Will we someday see some low-latency, low-persistence TV screens, like the panels we can find in VR HMDs? These could easily replace most uses for a CRT TV.

What I miss the most on a modern TV or computer screen is the low persistence. Just look at some moving sharp edges on a CRT versus an LCD screen (glxgears, for example). The difference is striking, as you can follow the edges on CRT TVs, but not on a regular screen.

I actually suspect that the 144Hz gaming craze has more to do with persistence than framerate!


OLED displays might be the answer.


What I miss most about CRTs are accurate light gun video games. I tried Overkill on PS3 and while it was fun, the crosshair positioning was terrible. Rail shooters seem to have vanished into history (much like Ruby on Rails) (I kid! I kid!)
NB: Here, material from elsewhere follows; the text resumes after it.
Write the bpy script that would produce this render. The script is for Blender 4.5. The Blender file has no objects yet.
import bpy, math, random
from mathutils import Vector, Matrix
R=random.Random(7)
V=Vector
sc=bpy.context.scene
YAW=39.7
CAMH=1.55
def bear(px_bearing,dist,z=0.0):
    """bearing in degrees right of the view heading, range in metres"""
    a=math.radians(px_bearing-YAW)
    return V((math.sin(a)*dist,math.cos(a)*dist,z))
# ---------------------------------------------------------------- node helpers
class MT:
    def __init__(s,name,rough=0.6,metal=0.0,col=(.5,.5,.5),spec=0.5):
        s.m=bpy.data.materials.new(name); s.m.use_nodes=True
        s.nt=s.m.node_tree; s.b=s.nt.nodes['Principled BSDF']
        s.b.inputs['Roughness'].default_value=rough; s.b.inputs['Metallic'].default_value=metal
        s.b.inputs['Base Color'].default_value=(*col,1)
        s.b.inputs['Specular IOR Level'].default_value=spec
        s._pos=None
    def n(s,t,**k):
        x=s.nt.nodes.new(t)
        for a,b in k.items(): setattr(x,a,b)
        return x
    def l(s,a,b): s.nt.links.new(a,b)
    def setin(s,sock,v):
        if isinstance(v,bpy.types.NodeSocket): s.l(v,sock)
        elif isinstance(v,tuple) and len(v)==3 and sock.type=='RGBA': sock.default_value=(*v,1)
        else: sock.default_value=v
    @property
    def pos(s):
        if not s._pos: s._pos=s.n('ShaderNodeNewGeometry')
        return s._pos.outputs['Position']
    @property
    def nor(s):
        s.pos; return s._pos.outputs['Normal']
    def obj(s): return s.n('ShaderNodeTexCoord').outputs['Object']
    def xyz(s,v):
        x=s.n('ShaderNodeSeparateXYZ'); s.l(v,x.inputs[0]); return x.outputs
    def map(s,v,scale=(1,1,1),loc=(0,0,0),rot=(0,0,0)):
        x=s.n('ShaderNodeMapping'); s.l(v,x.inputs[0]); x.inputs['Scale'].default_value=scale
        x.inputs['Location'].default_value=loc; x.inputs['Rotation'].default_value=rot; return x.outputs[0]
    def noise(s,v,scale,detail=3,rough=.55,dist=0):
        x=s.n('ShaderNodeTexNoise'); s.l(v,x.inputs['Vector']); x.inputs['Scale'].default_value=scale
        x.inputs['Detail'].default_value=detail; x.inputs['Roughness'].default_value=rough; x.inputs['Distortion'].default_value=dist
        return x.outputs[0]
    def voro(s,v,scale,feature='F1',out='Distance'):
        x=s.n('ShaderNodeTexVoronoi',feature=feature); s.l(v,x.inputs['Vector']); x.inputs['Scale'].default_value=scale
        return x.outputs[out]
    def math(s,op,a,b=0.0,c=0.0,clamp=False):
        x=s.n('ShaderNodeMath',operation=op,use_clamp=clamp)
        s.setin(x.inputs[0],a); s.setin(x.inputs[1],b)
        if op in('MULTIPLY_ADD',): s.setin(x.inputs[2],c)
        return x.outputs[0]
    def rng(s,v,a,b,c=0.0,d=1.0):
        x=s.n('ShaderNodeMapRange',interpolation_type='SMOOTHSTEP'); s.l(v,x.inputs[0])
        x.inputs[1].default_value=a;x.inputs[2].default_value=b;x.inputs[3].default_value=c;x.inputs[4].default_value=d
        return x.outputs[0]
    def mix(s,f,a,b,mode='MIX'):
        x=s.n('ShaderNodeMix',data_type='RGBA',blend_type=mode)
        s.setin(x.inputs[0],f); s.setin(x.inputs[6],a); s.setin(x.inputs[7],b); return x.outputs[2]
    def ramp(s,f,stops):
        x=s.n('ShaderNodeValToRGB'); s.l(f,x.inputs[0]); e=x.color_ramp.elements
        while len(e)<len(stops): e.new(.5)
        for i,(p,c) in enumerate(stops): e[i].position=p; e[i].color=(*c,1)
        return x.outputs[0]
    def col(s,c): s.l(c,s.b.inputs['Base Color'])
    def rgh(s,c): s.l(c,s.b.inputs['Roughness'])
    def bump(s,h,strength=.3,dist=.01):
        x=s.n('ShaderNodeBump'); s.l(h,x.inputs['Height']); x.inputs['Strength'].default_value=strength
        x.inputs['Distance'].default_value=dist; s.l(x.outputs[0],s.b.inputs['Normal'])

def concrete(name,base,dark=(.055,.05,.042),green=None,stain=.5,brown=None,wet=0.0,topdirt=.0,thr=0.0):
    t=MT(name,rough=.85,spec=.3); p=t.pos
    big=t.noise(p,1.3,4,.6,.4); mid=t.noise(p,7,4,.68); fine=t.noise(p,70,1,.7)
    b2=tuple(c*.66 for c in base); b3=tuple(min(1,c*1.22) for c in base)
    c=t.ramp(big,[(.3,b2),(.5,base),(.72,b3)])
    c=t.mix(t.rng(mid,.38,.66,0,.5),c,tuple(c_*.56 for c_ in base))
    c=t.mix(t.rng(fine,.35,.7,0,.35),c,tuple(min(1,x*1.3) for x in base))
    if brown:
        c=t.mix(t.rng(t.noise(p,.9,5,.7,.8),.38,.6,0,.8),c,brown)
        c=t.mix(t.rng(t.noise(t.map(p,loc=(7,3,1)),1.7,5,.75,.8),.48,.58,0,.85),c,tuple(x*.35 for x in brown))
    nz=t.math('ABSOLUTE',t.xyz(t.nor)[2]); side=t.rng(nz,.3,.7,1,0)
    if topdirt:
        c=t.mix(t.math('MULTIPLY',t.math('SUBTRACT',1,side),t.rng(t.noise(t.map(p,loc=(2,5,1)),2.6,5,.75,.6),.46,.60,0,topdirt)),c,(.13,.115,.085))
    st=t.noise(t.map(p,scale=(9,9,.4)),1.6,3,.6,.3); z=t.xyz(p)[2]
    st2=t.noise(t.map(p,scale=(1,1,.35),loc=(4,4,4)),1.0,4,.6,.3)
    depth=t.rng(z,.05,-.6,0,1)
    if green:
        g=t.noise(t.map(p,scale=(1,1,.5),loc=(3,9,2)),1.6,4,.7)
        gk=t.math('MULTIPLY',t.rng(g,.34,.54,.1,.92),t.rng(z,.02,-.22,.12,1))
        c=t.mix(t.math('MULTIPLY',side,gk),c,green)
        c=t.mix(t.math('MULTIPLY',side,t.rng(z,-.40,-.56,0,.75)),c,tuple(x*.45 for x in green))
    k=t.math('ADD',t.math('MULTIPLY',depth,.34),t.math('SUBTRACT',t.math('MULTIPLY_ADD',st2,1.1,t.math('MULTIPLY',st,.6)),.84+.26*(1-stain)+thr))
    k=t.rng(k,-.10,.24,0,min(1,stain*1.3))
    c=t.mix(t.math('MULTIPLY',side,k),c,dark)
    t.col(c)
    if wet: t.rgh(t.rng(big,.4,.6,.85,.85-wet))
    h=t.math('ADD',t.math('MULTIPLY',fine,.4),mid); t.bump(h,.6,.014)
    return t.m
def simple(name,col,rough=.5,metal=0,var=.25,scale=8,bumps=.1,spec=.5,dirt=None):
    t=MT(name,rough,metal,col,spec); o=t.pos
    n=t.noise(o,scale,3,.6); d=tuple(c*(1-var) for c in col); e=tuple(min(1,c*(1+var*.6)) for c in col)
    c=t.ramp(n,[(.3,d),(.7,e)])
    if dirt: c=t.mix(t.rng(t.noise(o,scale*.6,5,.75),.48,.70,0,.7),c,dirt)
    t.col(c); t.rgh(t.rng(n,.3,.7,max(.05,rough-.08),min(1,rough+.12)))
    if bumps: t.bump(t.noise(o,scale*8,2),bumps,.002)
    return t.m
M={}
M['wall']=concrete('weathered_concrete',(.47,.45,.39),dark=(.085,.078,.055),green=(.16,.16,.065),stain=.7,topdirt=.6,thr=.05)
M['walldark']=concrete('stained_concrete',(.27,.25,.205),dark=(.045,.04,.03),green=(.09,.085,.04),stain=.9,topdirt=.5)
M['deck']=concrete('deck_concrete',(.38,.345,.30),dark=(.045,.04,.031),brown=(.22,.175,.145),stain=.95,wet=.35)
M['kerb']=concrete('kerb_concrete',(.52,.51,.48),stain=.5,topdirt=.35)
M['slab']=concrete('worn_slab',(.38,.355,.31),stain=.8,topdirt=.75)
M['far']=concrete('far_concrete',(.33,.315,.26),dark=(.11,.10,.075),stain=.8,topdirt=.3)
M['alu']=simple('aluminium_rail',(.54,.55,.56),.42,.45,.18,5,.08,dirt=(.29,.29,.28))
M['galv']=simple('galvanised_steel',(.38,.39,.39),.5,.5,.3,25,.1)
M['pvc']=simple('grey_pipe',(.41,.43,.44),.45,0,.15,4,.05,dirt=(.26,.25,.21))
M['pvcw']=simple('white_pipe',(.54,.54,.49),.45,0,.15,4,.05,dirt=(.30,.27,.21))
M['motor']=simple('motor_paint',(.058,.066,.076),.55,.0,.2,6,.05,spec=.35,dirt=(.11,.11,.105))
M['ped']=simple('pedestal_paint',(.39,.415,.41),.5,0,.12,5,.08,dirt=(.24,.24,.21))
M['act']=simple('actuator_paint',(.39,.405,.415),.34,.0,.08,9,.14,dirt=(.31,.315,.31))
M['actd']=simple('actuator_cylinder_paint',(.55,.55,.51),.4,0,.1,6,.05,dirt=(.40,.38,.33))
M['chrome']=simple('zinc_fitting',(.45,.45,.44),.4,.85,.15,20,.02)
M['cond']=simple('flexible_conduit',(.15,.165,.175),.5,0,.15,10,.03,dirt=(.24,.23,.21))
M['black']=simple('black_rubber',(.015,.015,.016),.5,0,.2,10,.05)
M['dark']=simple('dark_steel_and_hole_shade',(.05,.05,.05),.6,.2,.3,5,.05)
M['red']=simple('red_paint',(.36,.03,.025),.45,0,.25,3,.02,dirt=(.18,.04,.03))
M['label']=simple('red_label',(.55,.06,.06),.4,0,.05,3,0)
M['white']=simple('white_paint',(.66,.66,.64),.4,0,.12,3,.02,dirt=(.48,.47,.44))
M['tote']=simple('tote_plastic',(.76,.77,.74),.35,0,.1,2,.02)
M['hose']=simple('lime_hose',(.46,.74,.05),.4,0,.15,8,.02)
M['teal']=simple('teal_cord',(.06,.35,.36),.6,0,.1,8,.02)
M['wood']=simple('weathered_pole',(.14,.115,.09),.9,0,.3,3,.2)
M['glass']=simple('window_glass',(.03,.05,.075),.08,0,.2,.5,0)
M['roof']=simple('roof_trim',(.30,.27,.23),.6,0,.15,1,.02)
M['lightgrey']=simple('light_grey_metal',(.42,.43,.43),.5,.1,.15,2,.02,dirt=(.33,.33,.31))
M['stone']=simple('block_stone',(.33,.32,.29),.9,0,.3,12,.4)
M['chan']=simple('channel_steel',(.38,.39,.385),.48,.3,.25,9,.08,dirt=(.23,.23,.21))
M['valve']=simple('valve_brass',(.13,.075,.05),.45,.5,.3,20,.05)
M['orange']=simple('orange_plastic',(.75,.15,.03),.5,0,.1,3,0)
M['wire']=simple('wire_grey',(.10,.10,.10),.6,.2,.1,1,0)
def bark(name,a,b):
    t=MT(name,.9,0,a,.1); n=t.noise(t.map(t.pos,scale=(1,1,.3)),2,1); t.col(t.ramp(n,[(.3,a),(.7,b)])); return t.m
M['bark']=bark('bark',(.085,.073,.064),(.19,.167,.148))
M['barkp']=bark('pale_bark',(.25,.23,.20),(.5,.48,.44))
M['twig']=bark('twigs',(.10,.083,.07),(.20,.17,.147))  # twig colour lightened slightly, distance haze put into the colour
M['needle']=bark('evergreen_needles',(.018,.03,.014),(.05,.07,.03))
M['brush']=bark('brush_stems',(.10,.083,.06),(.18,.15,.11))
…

The Nintendo Wii's cursor positioning was perfect, and was as intuitive and direct as using a mouse. Instead of having to move a joystick to move your entire view, you just point the remote at an enemy and shoot. I wish the Wii was slightly more powerful so that its FPS games were taken more seriously


I'll agree that it's as intuitive as using a mouse. I'll strongly disagree that the cursor positioning was perfect or that "you just point the remote at an enemy and shoot".

Point the Wiimote generally at the screen, waggle it around a while to figure out when the sensor bar is in view, and then use mouse-style relative motion to get it pointed where you want. If I just point it at the TV, I don't know where the cursor will be, but it won't be exactly where I pointed.

A CRT with a lightgun is much more of a point and click situation.


I still keep a CRT around for my C64 - a little 13" Sony Trinitron. It might see more use once I get around to replacing the electrolytic caps in my SNES and getting it working again.


Similar niche business keeping monitors going (catering to contemporary art) in London: http://www.the-block.org


Critical for Atari-fans. Some of the old systems, without mods, need cable input or antenna screws.